OBJECTIVE – Quote exactly the lines spanning from the top of the data below to the line that contains "from mathutils import Vector, Matrix, noise", including both.

# start of DATA SEGMENT

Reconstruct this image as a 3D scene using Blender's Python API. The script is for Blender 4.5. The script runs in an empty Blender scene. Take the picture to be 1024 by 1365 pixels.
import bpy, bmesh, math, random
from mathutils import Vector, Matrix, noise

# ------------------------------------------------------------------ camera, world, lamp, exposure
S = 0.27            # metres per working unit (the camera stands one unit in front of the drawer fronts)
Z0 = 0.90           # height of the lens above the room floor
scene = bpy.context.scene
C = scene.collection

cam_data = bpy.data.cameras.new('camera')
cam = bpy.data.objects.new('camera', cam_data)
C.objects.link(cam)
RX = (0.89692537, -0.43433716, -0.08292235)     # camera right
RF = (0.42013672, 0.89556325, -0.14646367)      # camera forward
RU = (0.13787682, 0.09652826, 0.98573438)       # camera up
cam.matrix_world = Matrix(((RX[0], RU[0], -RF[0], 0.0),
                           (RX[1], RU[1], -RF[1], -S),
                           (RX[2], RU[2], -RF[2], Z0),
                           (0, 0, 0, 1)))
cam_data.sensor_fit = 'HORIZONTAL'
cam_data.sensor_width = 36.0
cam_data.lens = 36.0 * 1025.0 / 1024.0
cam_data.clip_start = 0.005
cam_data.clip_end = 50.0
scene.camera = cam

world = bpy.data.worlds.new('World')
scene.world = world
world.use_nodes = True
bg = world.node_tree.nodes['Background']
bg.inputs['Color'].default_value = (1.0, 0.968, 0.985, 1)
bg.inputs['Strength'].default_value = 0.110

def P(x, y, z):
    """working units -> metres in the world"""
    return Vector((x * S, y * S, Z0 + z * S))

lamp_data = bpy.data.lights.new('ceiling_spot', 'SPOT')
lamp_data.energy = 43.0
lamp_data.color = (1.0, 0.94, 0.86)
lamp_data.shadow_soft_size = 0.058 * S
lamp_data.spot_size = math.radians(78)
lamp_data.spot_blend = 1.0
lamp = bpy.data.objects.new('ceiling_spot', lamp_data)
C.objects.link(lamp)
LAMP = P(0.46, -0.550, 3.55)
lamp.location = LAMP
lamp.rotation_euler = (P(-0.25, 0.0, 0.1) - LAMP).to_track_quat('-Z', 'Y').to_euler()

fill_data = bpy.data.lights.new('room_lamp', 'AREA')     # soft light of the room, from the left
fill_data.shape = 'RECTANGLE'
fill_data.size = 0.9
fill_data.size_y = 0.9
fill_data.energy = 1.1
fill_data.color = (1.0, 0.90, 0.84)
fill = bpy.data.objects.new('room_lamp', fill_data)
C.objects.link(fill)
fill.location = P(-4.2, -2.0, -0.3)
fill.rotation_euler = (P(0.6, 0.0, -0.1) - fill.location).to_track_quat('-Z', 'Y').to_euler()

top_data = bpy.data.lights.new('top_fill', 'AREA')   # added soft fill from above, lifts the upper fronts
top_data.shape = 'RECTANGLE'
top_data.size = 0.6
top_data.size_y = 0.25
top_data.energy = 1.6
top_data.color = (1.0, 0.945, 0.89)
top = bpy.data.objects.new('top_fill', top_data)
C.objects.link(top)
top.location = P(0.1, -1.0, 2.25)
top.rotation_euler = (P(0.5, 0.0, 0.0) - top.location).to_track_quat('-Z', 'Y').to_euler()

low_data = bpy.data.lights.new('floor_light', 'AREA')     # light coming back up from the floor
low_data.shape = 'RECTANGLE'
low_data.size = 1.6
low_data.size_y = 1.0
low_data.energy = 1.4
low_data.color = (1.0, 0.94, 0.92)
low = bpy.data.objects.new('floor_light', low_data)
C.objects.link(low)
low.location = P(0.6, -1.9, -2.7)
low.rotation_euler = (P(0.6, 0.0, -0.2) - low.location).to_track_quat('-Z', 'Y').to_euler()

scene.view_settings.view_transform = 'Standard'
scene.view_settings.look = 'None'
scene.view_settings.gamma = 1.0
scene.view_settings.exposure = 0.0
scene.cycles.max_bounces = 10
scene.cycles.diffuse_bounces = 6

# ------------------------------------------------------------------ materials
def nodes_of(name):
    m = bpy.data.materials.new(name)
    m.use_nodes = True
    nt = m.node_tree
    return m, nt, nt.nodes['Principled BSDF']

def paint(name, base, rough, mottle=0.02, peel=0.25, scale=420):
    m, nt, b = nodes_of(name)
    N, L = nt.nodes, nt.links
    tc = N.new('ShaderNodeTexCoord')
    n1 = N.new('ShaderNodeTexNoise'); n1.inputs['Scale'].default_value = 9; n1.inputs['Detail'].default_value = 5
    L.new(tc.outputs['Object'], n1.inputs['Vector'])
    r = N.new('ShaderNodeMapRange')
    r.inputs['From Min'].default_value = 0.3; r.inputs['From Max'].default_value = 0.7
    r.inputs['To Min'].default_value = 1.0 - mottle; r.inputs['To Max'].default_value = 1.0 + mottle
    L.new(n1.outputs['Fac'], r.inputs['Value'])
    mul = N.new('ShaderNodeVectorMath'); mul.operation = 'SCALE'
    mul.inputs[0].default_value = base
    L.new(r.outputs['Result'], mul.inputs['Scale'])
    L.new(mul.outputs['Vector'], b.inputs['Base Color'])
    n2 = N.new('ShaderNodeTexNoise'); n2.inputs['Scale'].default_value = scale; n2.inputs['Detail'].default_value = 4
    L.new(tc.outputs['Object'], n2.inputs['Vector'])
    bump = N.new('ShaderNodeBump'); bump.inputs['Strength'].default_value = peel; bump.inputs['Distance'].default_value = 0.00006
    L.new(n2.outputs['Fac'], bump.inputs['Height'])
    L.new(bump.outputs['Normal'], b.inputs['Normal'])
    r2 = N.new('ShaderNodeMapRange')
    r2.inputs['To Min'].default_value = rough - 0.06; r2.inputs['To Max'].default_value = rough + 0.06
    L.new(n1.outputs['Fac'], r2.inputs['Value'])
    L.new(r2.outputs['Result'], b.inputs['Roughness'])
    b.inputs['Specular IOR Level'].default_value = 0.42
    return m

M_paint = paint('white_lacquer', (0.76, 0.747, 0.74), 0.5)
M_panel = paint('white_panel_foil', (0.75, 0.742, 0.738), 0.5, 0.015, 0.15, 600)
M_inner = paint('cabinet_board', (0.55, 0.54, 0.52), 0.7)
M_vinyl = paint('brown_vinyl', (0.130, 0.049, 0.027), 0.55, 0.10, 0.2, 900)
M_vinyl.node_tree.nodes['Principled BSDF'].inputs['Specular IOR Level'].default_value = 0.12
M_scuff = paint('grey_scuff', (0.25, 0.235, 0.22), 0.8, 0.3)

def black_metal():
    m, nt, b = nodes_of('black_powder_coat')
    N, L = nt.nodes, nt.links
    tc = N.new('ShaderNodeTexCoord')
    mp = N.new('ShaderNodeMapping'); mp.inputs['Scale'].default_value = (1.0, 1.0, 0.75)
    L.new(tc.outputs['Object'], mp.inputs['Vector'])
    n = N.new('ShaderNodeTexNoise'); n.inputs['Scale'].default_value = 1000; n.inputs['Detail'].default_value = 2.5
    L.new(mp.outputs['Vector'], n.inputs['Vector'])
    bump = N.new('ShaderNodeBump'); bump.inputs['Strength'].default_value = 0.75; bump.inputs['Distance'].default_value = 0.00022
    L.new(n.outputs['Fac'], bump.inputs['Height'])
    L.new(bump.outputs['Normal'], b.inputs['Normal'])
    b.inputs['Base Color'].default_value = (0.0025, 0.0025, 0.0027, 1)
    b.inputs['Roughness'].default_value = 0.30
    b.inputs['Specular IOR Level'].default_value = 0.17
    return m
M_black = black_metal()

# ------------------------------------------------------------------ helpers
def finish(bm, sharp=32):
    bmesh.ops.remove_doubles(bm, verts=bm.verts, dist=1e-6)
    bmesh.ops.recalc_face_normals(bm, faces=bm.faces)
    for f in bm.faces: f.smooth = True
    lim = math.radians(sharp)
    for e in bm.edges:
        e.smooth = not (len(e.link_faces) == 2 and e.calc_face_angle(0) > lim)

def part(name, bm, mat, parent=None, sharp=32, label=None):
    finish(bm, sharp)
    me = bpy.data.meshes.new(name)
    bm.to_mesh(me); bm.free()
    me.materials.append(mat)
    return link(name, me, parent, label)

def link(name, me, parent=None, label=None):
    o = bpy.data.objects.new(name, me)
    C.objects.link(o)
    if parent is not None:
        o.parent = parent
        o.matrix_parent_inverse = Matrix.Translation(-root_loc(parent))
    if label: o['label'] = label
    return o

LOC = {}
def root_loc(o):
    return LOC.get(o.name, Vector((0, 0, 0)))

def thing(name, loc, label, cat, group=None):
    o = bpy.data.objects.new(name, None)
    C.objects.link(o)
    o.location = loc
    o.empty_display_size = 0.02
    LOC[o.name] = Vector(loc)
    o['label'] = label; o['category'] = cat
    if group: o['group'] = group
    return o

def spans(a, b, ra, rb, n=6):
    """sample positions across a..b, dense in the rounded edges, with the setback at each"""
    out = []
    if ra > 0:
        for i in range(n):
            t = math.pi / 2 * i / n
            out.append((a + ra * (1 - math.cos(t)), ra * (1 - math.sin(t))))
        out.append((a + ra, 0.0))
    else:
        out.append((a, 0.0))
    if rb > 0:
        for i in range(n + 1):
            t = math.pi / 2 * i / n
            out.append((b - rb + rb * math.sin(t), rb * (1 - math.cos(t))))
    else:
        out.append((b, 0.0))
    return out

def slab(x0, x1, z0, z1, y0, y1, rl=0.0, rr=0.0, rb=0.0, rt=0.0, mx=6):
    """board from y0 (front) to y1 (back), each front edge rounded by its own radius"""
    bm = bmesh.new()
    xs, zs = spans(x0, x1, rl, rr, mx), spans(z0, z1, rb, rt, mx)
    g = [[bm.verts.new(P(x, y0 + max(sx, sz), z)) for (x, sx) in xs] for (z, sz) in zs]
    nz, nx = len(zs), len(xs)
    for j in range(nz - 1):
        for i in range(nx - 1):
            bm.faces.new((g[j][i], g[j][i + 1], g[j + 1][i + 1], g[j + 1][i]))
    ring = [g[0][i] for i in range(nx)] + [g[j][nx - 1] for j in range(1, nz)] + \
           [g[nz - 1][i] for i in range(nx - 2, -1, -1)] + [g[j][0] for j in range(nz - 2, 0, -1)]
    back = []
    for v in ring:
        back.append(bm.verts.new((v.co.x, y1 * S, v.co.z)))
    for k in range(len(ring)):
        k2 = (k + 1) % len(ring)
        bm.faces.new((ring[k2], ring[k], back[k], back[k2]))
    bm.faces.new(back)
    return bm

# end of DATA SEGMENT

FINISHED TASK –
Reconstruct this image as a 3D scene using Blender's Python API. The script is for Blender 4.5. The script runs in an empty Blender scene. Take the picture to be 1024 by 1365 pixels.
import bpy, bmesh, math, random
from mathutils import Vector, Matrix, noise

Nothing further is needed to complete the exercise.